Spesso installare mantenendo applicativi non è facile specialmente quando questi vengono forniti all’esterno del repository di sistema – ossia sui canali di distribuzione ufficiale dei programmi relativi al nostro sistema operativo.
C’è il rischio di complicarsi la vita configurando un’applicazione distribuita all’interno di uno zip o installato tramite un misterioso script bash.
Parliamo di container e di come questi funzionino grazie ad alcune funzionalità base del sistema operativo Linux.
I vantaggi dei container rispetto all’approccio classico sono innumerevoli.
Il paradigma dei container Linux punta a standardizzare il ciclo di vita di un’applicazione, dal suo avvio all’aggiornamento e, in caso di problemi, persino al suo roll back.
Le operazioni per scaricare ed eseguire altre applicazioni non saranno particolarmente differenti una volta imparati i comandi di base.
Il concetto base della containerizzazione è l’isolamento tra i processi e le risorse.
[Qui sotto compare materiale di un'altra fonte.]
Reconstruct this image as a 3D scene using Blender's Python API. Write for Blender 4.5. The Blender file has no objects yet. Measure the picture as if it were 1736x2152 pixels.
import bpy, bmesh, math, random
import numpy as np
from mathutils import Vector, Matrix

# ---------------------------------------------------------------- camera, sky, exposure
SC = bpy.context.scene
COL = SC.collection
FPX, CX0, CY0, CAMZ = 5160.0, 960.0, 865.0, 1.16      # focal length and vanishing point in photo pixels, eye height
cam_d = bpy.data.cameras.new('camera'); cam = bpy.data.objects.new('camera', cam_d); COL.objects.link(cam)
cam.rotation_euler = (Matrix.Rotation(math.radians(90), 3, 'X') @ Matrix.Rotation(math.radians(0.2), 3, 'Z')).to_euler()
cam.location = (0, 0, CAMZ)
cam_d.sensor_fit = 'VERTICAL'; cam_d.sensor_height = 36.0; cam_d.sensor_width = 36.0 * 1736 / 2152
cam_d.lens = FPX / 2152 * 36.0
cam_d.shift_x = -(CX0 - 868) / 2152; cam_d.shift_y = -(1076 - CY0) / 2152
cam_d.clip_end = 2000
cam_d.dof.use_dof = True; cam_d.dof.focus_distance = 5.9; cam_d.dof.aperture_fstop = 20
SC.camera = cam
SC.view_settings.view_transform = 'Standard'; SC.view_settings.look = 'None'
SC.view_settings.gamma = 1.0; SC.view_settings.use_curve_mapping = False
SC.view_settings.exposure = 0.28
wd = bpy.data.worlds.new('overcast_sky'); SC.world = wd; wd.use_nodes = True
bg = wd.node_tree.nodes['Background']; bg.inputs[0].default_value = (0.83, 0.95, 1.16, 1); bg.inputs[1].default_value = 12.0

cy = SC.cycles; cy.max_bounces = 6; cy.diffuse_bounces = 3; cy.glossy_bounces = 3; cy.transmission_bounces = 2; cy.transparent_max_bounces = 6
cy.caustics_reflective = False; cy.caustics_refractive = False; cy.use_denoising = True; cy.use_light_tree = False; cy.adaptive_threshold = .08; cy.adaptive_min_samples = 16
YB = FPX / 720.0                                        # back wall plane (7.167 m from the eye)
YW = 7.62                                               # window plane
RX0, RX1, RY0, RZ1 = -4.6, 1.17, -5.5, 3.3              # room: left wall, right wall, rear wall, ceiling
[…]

I processi di un container girano isolati da quelli del sistema host ed accedono ad un set ristretto di risorse in maniera simile a quanto avviene con una virtual machine ma con una footprint ridotta in quanto non dovremo virtualizzare l’hardware.
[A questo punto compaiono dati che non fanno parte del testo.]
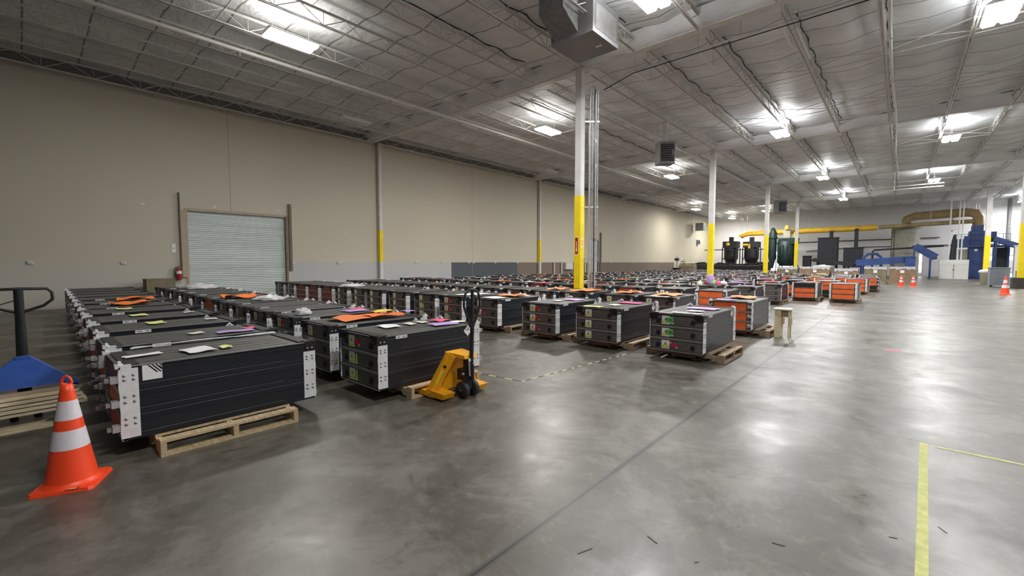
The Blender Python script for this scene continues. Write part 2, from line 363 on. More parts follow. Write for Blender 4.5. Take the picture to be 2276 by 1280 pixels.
# ledger, girders and joists (shell trim)
tn = [0]
def trim(b, loc=(0, 0, 0)):
    tn[0] += 1; return struct(b.build('trim_%d' % tn[0], None, loc))
lb = MB(); lb.ext((WALLX, FRONTY, DECK-.36), (WALLX+.14, BACKY, DECK-.30), 'track_brown'); lb.ext((WALLX, FRONTY, DECK-.3), (WALLX+.04, BACKY, DECK+.1), 'heater_grey'); trim(lb)
GY = [-1.4, 12.1, 25.6, 39.1, 52.6]
for gy in GY:
    b = MB(); n = 60; vs = []
    for i in range(n+1):
        x = WALLX+(RIGHTX-WALLX)*i/n; q = .03*math.sin(i*1.9+gy)
        for dy, z in ((-.45, 7.96), (-.26-q, 7.74), (-.15, 7.60), (.15, 7.60), (.26+q, 7.74), (.45, 7.96)): vs.append((x, gy+dy, z))
    b.add(vs, [(i*6+k, i*6+k+1, i*6+k+7, i*6+k+6) for i in range(n) for k in range(5)], cm, True)
    b.ext((WALLX, gy-.12, 7.57), (RIGHTX, gy+.12, 7.60), 'joist_paint')
    trim(b)
def joist(y0, y1):
    b = MB(); L = y1-y0
    for s in (-1, 1):
        b.ext((s*.012, y0+.15, 7.47), (s*.05, y1-.15, 7.477), 'joist_paint'); b.ext((s*.012, y0+.15, 7.47), (s*.018, y1-.15, 7.51), 'joist_paint')
        b.ext((s*.012, y0, 7.845), (s*.05, y1, 7.852), 'joist_paint'); b.ext((s*.012, y0, 7.81), (s*.018, y1, 7.852), 'joist_paint')
    n = int(L/1.2); st = (L-.4)/n
    for i in range(n):
        ya = y0+.2+i*st
        b.tube([(0, ya, 7.83), (0, ya+st/2, 7.49)], .013, 'joist_paint', 4, False); b.tube([(0, ya+st/2, 7.49), (0, ya+st, 7.83)], .013, 'joist_paint', 4, False)
        b.tube([(0, ya+st/2, 7.49), (0, ya+st/2, 7.84)], .009, 'joist_paint', 4, False)
    return b
spans = [FRONTY]+GY+[BACKY]
for a, c in zip(spans[:-1], spans[1:]):
    jm = joist(a+.13, c-.13).mesh('roof_joist')
    for x in JX:
        tn[0] += 1; o = struct(put('trim_%d' % tn[0], jm, None, (x, 0, 0)))
for y in (3.2, 7.6, 16.6, 21.1, 30.1, 34.6, 43.6, 48.1, 57, 61.5):   # cross bridging
    b = MB()
    for x in JX[7:-1]:
        if y < 35: b.tube([(x, y, 7.49), (x+1.755, y, 7.82)], .011, 'joist_paint', 4, False); b.tube([(x, y, 7.82), (x+1.755, y, 7.49)], .011, 'joist_paint', 4, False)
    b.tube([(WALLX, y+.25, 7.49), (RIGHTX, y+.25, 7.49)], .012, 'joist_paint', 4, False); trim(b)
# drooping black vapour seam strips along the joists
sb = 0
for x in [v for v in JX if -12 < v < 5]:
    for k, (ya, yb) in enumerate(((2, 11), (13.5, 24.5), (27, 38), (40.5, 51))):
        if (int(x*3)+k) % 3 == 0 and x < -6: continue
        pts = [(x+.10+.03*math.sin(i*1.3), ya+(yb-ya)*i/40, 7.92-.06*abs(math.sin(i*.55+x))) for i in range(41)]
        trim(MB().tube(pts, [.010+.012*abs(math.sin(i*1.1+x)) for i in range(41)], 'cable_black', 5, False))

# ------------------------------------------------------------------ lamps
def lamp_mesh():
    root_parts = []
    h = MB()
    h.prism([(-.30, .0), (.30, .0), (.30, .03), (.16, .10), (-.16, .10), (-.30, .03)], 'y', -.6, .6, 'housing')
    l = MB()
    for s in (-1, 1): l.prism([(s*.155-.135, -.001), (s*.155+.135, -.001), (s*.155+.10, -.06), (s*.155-.10, -.06)], 'y', -.585, .585, 'lens')  # lens drops below the housing, its extra size imitating lamp bloom
    w = MB()
    w.tube([(0, 0, .1), (0, 0, .73)], .004, 'steel', 4)
    return h.mesh('lamp_housing'), l.mesh('tube_panel'), w.mesh('hanger')
HM, LM, WM = lamp_mesh()
LZ = 7.25
lampn = {(-12.0, 4.9): 'high bay lamp nearest the left wall, glowing above the nearest stacks', (-11.7, 15.5): 'glowing high bay lamp just left of the main yellow column',
 (-11.7, 29.2): 'glowing high bay lamp below the hanging unit heater', (-11.5, 55.5): 'small far high bay lamp left of the distant unit heater', (-4.3, 9.2): 'high bay lamp cut by the top edge near the rooftop unit',
 (-4.25, 22.7): 'high bay lamp right of the nearer unit heater, nearest of its line', (-4.2, 36.4): 'high bay lamp second in the line right of the columns', (-4.15, 49.8): 'smallest farthest high bay lamp in the line right of the columns',
 (1.5, 15.2): 'large glowing high bay lamp in the top right corner', (1.5, 28.8): 'glowing high bay lamp right of the long ceiling pipe, middle distance', (1.5, 42.6): 'far glowing high bay lamp beside the suspended ceiling rails',
 (-16.8, 48.8): 'far high bay lamp over the wall-mounted heater on the left wall', (-16.6, 61.5): 'farthest high bay lamp close to the bright back wall corner'}
for i, (x, y) in enumerate(LAMPS):
    t = empty('high_bay_lamp', (x, y, LZ), lampn.get((x, y), 'added high bay lamp %s, out of view' % {(1.5, 1.6): 'above the yellow tape', (8.5, 9.5): 'right of the picture, nearest of its line', (8.5, 22.5): 'right of the picture, second of its line', (8.5, 36): 'right of the picture, third of its line', (8.5, 49.5): 'right of the picture, fourth of its line', (14.5, 22): 'far right, nearer of two', (14.5, 43): 'far right, farther of two', (8.3, 62.5): 'close to the back wall beyond the right edge', (-4.3, -4.4): 'behind the traffic cone'}.get((x, y), '')), 'ceiling lamp', 'glowing high bay lamps')
    put('lamp_housing', HM, t); put('tube_panel', LM, t); 
    for sy in (-.45, .45): put('hanger', WM, t, (0, sy, 0))
    la = bpy.data.lights.new('lamp_light', 'AREA'); la.shape = 'RECTANGLE'; la.size = .55; la.size_y = 1.15; la.energy = BAY_W*POWER.get((x, y), 1); la.color = (1, .965, .91) if x < -8 else (.97, .98, 1)
    lo = bpy.data.objects.new('lamp_light', la); COL.objects.link(lo); lo.location = (0, 0, -.07); lo.parent = t
    lu = bpy.data.lights.new('lamp_uplight', 'AREA'); lu.shape = 'RECTANGLE'; lu.size = .55; lu.size_y = 1.15; lu.energy = la.energy*(.30 if (x, y) == (-12.0, 4.9) else (.17 if x > -5 else .10)); lu.color = la.color
    lo = bpy.data.objects.new('lamp_uplight', lu); COL.objects.link(lo); lo.location = (0, 0, .12); lo.rotation_euler = (math.pi, 0, 0); lo.parent = t
for (x, y), lab in (((-17.2, 9.5), 'unlit strip light near the left wall before the first wall column'), ((-17.2, 23.0), 'unlit strip light near the left wall between the wall columns'), ((-17.2, 36.5), 'unlit strip light far along the left wall')):
    b = MB(); 
    for s in (-1, 1): b.ext((s*.14-.05, -.62, 0), (s*.14+.05, .62, .05), 'lens_off')
    b.ext((-.24, -.62, .05), (.24, .62, .09), 'housing'); b.tube([(0, -.4, .09), (0, -.4, .54)], .006, 'steel', 4); b.tube([(0, .4, .09), (0, .4, .54)], .006, 'steel', 4)
    tag(b.build('strip_light', None, (x, y, 7.35)), lab, 'ceiling lamp', 'unlit strip lights')
for (x, y, l), lab in (((-4.48, 13.5, 1.6), 'short white conduit hanging under the ceiling above the main girder, second from left'), ((-6.43, 13.5, 1.4), 'short white conduit under the ceiling right of the main column'), ((-2.47, 13.5, 1.6), 'short white conduit under the ceiling, third from the column'), ((-2.2, 14.3, 2.2), 'short white conduit under the ceiling, farthest right of the group')):
    b = MB(); b.tube([(0, -l/2, 0), (0, l/2, 0)], .022, 'pipe_white', 8); 
    for s in (-1, 1): b.tube([(0, s*l*.4, 0), (0, s*l*.4, .58)], .006, 'steel', 4)
    tag(b.build('conduit', None, (x, y, 7.40)), lab, 'conduit', 'short ceiling conduits')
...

Alla base del funzionamento dei container ci sono delle funzionalità core di Linux incluse nella maggior parte delle distribuzioni.
Ma quali sono queste funzionalità di cui stiamo parlando?
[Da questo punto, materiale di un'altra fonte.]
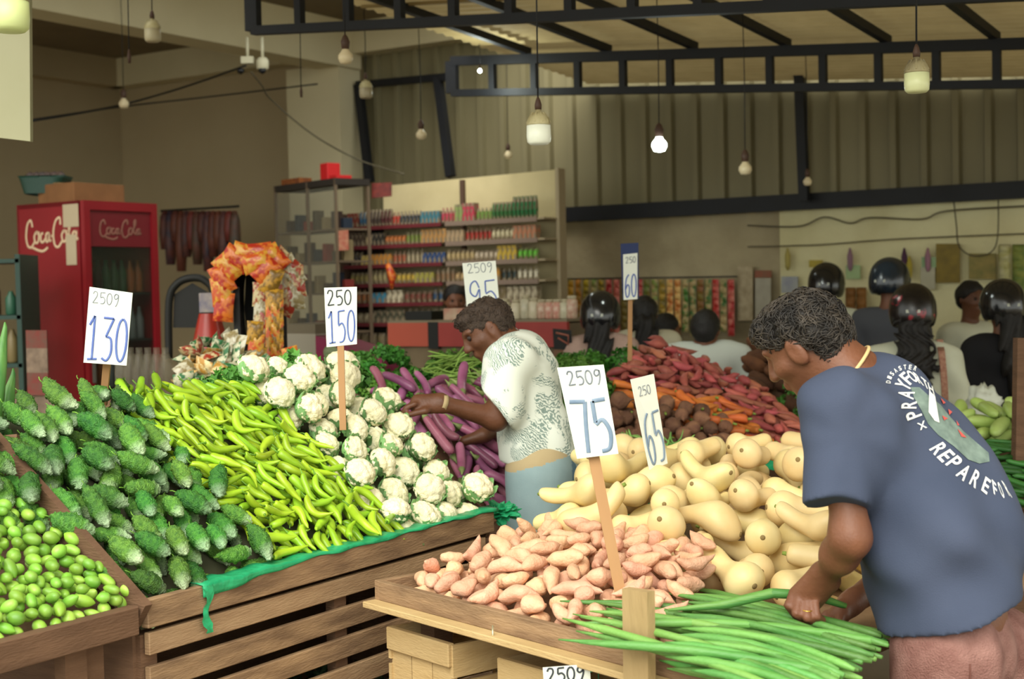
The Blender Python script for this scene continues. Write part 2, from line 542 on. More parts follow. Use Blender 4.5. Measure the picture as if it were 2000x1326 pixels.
# purlins along A lying on the trusses, and the roof sheet over them
roof_z = lambda k: 0
def roofpt(k, m, dz=0):               # k along B, m along A from truss 1
    p = tA+B*k+A*m; p.z = tA.z+.26+.05-.082*k-.075*m/2.0+dz
    return p
m2 = (t2A-tA).dot(A); k2 = (t2A-tA).dot(B)
zs = (t2A.z+.23-(tA.z+.26-.082*k2))/m2
def roofpt(k, m, dz=0):
    p = tA+B*k+A*m; p.z = tA.z+.26+.06-.082*k+zs*m+dz
    return p
mb = MB()
for i in range(12):
    k = .35+i*.64
    mb.beam(roofpt(k, -3.4), roofpt(k, m2+.05), .045, .05)
o = struct('trim_9', mb, steel); o['label'] = 'dark steel purlins under the roof sheets'
mb = MB(); rows = []
N = 760
for i in range(N):
    m = -3.9+i*(m2+1.7+3.9)/(N-1)
    rows.append([roofpt(k, m, .06+.009*math.sin(m*2*PI/.11)) for k in (-.1, 2, 4, 6, 8.5)])
mb.grid(rows, smooth=True)
struct('ceiling_sheet', mb, rooftin)
mb = MB()
for i in range(10):
    m = -3+i*.5
    mb.beam(roofpt(0, m, .028), roofpt(8.2, m, .028), .02, .02)
struct('trim_10', mb, M('roof_batten', '8d7a50', .8))['label'] = 'tan battens under the roof sheets'
# street-side facade of the left shop keeps the interior dim
mb = MB()
q = corner-A*8.3
mb.slab([Vector((-6.5, 6.1, 3.3)), Vector((-1.6, 3.0, 3.3))+A*2.2, Vector((-1.6, 3.0, 4.2))+A*2.2, Vector((-6.5, 6.1, 4.2))], A*.1)
#struct('wall_front', mb, paint)

# hanging white board, top left
b0 = at(-60, -40, 5.0); b1 = at(57, -40, 5.0); b2 = at(59, 276, 5.0); b3 = at(-60, 262, 5.0)
mb = MB(); mb.slab([b3, b2, b1, b0], Vector((0, .03, 0)))
o = mb.build('hanging_board', M('white_board', 'a19f80', .7, '979574', 3, .2)); tag(o, 'plain white board hanging at the top left corner', 'board')

# ------------------------------------------------------------- vegetable shapes
def vegmesh(name, prof, mat, nseg=14, bend=0, noise_amp=0, noise_s=30, rings=22, flat=1, twist=0, seed=0, bend2=0):
    """prof: (x, r) control points; a rounded, bent body of revolution along local X"""
    xs = [p[0] for p in prof]; rs = [p[1] for p in prof]
    rows = []
    x0, x1 = xs[0], xs[-1]
    for i in range(rings):
        u = i/(rings-1); u = .5-.5*math.cos(PI*u)*(.65)-(.5-u)*(.35)
        x = x0+(x1-x0)*min(max(u, 0), 1)
        r = float(np.interp(x, xs, rs))
        c = Vector((x, bend*((x-(x0+x1)/2)/(x1-x0)*2)**2*(1)+bend2*math.sin((x-x0)/(x1-x0)*2*PI), 0))
        row = []
        for k_ in range(nseg):
            a = 2*PI*k_/nseg
            d = Vector((0, math.cos(a), math.sin(a)*flat))
            p = c+d*r
            if noise_amp:
                nv = noise.noise(Vector((p.x, p.y, p.z))*noise_s+Vector((seed*7.1, 0, 0)))
                p += d*noise_amp*nv*min(1, r/.004)
            row.append(p)
        rows.append(row)
    mb = MB(); mb.grid(rows, closed=True)
    mb.f.append(list(range(nseg-1, -1, -1))); mb.mi.append(0); mb.sm.append(True)
    K = (rings-1)*nseg; mb.f.append([K+i for i in range(nseg)]); mb.mi.append(0); mb.sm.append(True)
    return mb.mesh(name, mat)
def roundprof(pts, n=14):
    """smooths a coarse profile"""
    xs = [p[0] for p in pts]; rs = [p[1] for p in pts]
    out = []
    for i in range(n+1):
        t = i/n*(len(pts)-1); j = min(int(t), len(pts)-2); f = t-j
        p = [pts[max(j-1, 0)], pts[j], pts[j+1], pts[min(j+2, len(pts)-1)]]
        cr = lambda a, b, c, d: .5*(2*b+(c-a)*f+(2*a-5*b+4*c-d)*f*f+(3*b-a-3*c+d)*f**3)
        out.append((cr(*[q[0] for q in p]), max(0.0004, cr(*[q[1] for q in p]))))
    return out
def stemmesh(name, pts, r, mat, cap=None, n=6):
    mb = MB()
    if cap: mb.lathe(cap[0], cap[1], Vector((1, 0, 0)), 8)
    mb.tube(pts, r, n)
    return mb.mesh(name, mat)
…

- Namespaces. Una funzionalità del kernel che permette di isolare i processi, la rete, le comunicazioni tra i processi e i volumi montati.
- Capabilities e SecComp. Permettono all’applicazione di far affidamento su funzionalità riservate all’utente root senza per questo concedervi tutti i permessi che sono normalmente riservati a quest’ultimo.
- SELinux. Un’evoluzione rispetto ai permessi base di Linux, consente ai processi di accedere solamente ai files di un contesto specificato – ad esempio permettendo a un server web di accedere ai file da servire ma non alla cartella home dell’utente applicativo.
- Chroot. Il suo scopo è isolare l’applicazione all’interno di un’area riservata in modo che questa non veda i file all’esterno del suo sistema.
Non è necessario interfacciarsi con tutte queste componenti singolarmente!
Per configurare, avviare e mantenere un container esistono programmi appositi.
Nel mondo Red Hat troviamo Podman, uno strumento Open Source simile a Docker ma decisamente molto più potente e maturo; entrambi i progetti fanno uso delle immagini basate sugli standard OCI (Open Container Initiative) che memorizzano l’applicativo in più strati.
Queste immagini sono vere e proprie bolle di Linux in quanto l’immagine base contiene una distro Linux minimale e negli strati superiori – che si aggiungono – ci sono metadati, librerie e binari dell’applicazione.
Il container runtime si occupa di unire gli strati, configurare le restrizioni dei container e avviare il processo specificato.
Podman, poi, aggiunge due importantissime funzionalità rispetto a Docker:
- la gestione dei cosiddetti “pod” che possono raggruppare più container al loro interno, permettendo la comunicazione tra i processi e condividendo, per esempio, i namespaces di rete e i limiti di cgroups.
- la capacità di lavorare con gli oggetti di Kubernetes e di esportarli in formato yaml.
Grazie all’utilizzo dei container, la gestione delle applicazioni diventa molto più semplice e sicura grazie alla standardizzazione delle componenti e dei procedimenti.
L’evoluzione l’abbiamo con gli orchestratori: il gold standard è sicuramente usare Kubernetes o una delle distribuzioni come Red Hat OpenShift.